Quando entrei pela primeira vez numa redação, poucas coisas eram tão aterradoras como um ecrã em branco, com o cursor a piscar, à espera da inspiração que ditasse as palavras certas para contar uma história. Sou jornalista há 20 anos e, por vezes, ainda tenho a mesmo pergunta a fazer voar borboletas na minha barriga: “Serei capaz?”
Se, aos 22 anos, em vez de escrever notícias tivesse decidido dedicar-me à escrita de romances, provavelmente nunca teria publicado uma linha. Foi o facto de ter um prazo apertado no horizonte que me permitiu não esbarrar na barreira do perfecionismo. Depois do derradeiro ponto final, não volto a olhar para trás. O texto é publicado e deixa de poder ser alterado. Ainda penso que se tivesse mais umas horas poderia ter escrito assim ou assado. Mas aprendi a viver com a ideia de que, no prazo e no espaço que me foi concedido, dei o meu melhor.
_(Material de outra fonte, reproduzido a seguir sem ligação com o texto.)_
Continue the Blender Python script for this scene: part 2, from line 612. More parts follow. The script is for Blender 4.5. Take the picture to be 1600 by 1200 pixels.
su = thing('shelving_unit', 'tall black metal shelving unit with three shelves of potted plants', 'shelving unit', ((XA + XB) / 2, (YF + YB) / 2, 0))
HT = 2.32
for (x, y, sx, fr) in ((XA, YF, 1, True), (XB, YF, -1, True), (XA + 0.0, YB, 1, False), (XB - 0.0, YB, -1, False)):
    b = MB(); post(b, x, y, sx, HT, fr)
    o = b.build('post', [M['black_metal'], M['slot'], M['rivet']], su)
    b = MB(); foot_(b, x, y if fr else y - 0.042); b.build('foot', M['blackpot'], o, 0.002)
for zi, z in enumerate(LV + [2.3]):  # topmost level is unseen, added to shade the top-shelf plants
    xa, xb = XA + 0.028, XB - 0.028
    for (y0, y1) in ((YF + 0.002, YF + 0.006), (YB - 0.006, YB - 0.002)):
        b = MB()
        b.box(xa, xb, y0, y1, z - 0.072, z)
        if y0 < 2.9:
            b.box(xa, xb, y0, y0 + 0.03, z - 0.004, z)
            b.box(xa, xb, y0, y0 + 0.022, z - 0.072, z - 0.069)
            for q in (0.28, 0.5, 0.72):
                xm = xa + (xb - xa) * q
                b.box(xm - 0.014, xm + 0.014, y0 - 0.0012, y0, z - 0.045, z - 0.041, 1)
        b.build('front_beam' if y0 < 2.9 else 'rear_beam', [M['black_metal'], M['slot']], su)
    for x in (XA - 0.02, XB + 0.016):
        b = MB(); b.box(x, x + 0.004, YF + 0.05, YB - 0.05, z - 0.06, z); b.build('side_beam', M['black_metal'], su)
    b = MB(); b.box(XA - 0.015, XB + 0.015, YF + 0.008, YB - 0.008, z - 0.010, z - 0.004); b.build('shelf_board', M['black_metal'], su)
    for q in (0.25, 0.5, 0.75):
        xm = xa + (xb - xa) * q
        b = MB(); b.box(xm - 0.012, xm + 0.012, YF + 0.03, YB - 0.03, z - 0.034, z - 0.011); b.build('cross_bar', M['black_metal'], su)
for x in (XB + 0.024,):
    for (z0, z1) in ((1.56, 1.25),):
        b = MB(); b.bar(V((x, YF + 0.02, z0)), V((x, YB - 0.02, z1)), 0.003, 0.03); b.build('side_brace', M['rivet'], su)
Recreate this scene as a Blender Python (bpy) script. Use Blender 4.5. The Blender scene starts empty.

Invejo os jornalistas e escritores que se sentam e escrevem, escrevem, de forma rápida e límpida, parecendo sempre inspirados. Para mim foi difícil – é difícil – descobrir o caminho. Comecei ao lado de grandes nomes e a sua grandiloquência aterrava-me. Da minha secretária de estagiária via jornalistas como o Fernando Assis Pacheco, o Afonso Praça ou o Cáceres Monteiro a discutirem o que se passava no mundo e ficava fascinada. Lembro-me de ir espreitar as provas dos seus artigos, antes de seguirem para a gráfica, e de terminar a leitura daqueles papéis imaculados, sem anotações dos revisores, com vontade de fugir. “Isto foi um engano, nunca vou conseguir escrever assim, obrigada pela oportunidade, adeus.”
Felizmente, a redação da VISÃO, onde comecei a trabalhar no verão de 1995, não tinha apenas jornalistas excecionais – tinha mentores com bom coração e grande espírito de camaradagem. Ensinaram-me muito. Acreditaram em mim. E por isso lhes estarei sempre grata.
“Isto está bom, miúda”, disse-me o Cáceres Monteiro, numa tarde daquele primeiro verão quente, agitando na mão uma folha cheia de anotações a um dos primeiros textos que escrevi. “Tão bom que não tenho coragem de não te pagar”, continuou, estendendo-me um envelope. Era o meu primeiro ordenado. Eu entrara para cumprir um estágio não-remunerado e o dinheiro era muito bem-vindo mas a grande recompensa não era a verba inscrita naquele cheque. Era o facto de ele o querer ter assinado, reconhecendo valor no meu trabalho.
Nos anos que se seguiram, passou-me vários “cheques em branco”, apostando em mim para cobrir grandes acontecimentos internacionais. E deu-me conselhos, partilhou contactos, ofereceu-me livros. Quando saía em reportagem, ligava-me para saber se eu estava bem, se precisava de alguma coisa, ou apenas para conversar. Era um diretor muito presente, um ser humano especial. Nunca consegui perceber como fazia, mas ele sabia tudo o que se passava na vida de cada um de nós: se o filho estava doente, se o marido andava com chatices no trabalho, se a avó ia ser operada à anca. Para todos tinha uma palavra, uma atenção. É também por isso que os que com ele trabalharam continuam a evocar o seu nome com saudade.
Lamento não ter conseguido aprender mais com ele, o melhor repórter de todos nós. Tenho pena de não lhe ter dito mais vezes como era importante o seu exemplo e a sua motivação, a cada dia de trabalho. Sinto até saudades de não ser acordada às 3 ou 4 da manhã, para ouvir do outro lado:
– “Estás a ver a CNN?”
O que diria o Cáceres da guerra na Síria, dos ataques terroristas do Daesh, da crise dos refugiados na Europa?
Faço este tipo de perguntas muitas vezes, apesar de já passarem dez anos sobre a sua morte. Sei que não terei resposta e também que não vou voltar a vê-lo aproximar-se, de sorriso aberto, dizendo: “Isto está bom, miúda”. Mas é nele que penso sempre que agarro uma reportagem. Foi a sua paixão contagiante pelo jornalismo que me fez querer fazer mais e melhor – e enfrentar com alegria o cursor intermitente, no ecrã em branco.